== Task to carry out ==
Review the material line by line. Identify and copy every line that contains the string "scene".

%%

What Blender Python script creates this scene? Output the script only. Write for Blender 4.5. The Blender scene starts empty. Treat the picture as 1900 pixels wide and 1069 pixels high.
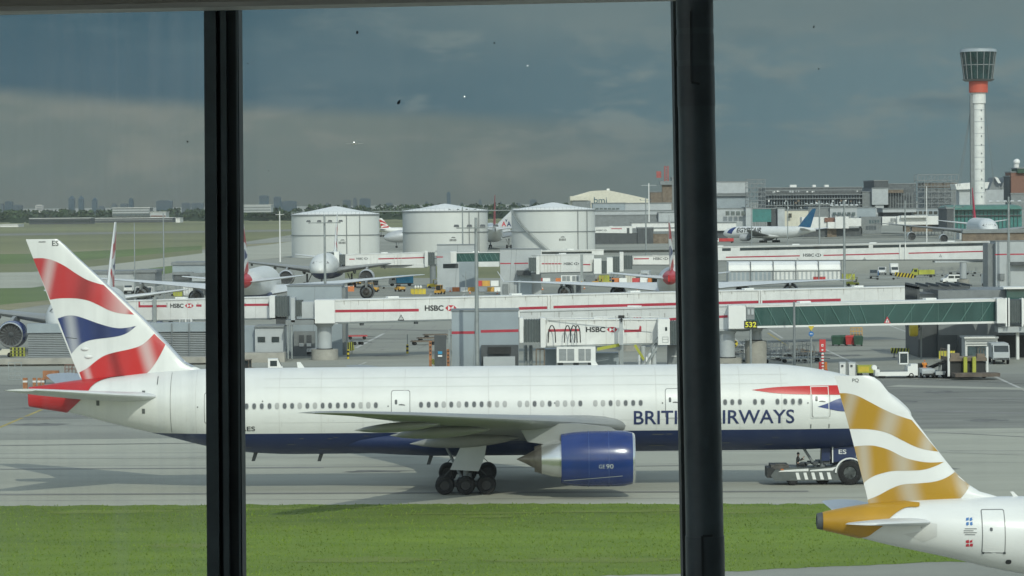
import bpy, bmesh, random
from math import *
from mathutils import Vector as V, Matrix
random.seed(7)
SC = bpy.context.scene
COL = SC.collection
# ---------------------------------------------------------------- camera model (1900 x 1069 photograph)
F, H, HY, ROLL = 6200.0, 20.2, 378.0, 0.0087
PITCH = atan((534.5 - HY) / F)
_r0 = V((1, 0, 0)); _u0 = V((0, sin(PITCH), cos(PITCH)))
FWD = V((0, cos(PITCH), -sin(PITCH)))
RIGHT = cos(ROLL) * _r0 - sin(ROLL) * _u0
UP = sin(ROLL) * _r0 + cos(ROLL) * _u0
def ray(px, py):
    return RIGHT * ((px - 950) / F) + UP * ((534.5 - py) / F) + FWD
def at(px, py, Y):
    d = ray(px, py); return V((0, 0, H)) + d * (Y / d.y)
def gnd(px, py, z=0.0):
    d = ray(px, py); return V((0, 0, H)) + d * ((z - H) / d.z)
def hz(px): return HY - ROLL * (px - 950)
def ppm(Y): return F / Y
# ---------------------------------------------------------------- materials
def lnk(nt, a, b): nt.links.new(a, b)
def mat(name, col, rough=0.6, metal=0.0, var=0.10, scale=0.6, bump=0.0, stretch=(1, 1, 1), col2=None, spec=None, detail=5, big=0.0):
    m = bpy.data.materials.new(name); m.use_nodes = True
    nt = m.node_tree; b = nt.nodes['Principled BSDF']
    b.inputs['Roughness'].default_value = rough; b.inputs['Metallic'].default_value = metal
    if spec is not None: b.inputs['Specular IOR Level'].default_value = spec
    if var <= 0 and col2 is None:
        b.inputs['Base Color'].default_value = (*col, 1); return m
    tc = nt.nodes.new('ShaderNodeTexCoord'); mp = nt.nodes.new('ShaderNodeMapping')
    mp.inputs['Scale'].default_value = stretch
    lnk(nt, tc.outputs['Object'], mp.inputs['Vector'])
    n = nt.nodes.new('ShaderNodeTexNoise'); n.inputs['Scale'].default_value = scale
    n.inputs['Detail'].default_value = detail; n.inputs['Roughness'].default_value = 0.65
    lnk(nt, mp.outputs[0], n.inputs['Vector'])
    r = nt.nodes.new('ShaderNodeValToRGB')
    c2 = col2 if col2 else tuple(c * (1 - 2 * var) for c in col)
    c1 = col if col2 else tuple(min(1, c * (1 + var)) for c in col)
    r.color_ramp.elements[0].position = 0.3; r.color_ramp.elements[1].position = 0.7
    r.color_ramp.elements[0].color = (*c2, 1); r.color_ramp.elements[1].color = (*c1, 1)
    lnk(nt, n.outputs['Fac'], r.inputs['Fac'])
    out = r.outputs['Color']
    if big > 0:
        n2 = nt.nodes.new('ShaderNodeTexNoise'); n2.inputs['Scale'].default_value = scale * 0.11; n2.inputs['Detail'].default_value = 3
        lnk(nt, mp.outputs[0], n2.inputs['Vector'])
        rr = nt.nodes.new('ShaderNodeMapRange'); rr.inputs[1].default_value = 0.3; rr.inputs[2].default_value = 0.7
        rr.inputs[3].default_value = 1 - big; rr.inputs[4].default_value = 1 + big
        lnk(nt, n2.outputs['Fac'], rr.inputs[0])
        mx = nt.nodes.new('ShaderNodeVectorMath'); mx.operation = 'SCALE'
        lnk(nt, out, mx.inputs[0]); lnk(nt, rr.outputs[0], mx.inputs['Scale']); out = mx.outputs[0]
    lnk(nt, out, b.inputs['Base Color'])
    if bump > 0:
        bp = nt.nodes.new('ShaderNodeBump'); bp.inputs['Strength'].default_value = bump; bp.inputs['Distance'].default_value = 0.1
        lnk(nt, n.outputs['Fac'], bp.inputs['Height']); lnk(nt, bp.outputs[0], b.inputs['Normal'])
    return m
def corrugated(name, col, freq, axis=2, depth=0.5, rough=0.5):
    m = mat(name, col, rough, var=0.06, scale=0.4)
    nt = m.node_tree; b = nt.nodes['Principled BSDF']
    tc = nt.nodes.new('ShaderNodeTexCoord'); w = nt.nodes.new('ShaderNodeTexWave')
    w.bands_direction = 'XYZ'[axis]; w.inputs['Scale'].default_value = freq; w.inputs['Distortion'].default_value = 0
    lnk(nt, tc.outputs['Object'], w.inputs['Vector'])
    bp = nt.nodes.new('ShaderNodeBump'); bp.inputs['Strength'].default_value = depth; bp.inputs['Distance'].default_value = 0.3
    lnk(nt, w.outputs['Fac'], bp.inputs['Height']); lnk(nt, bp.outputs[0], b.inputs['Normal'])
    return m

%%

== Solution for this exercise ==
What Blender Python script creates this scene? Output the script only. Write for Blender 4.5. The Blender scene starts empty. Treat the picture as 1900 pixels wide and 1069 pixels high.
SC = bpy.context.scene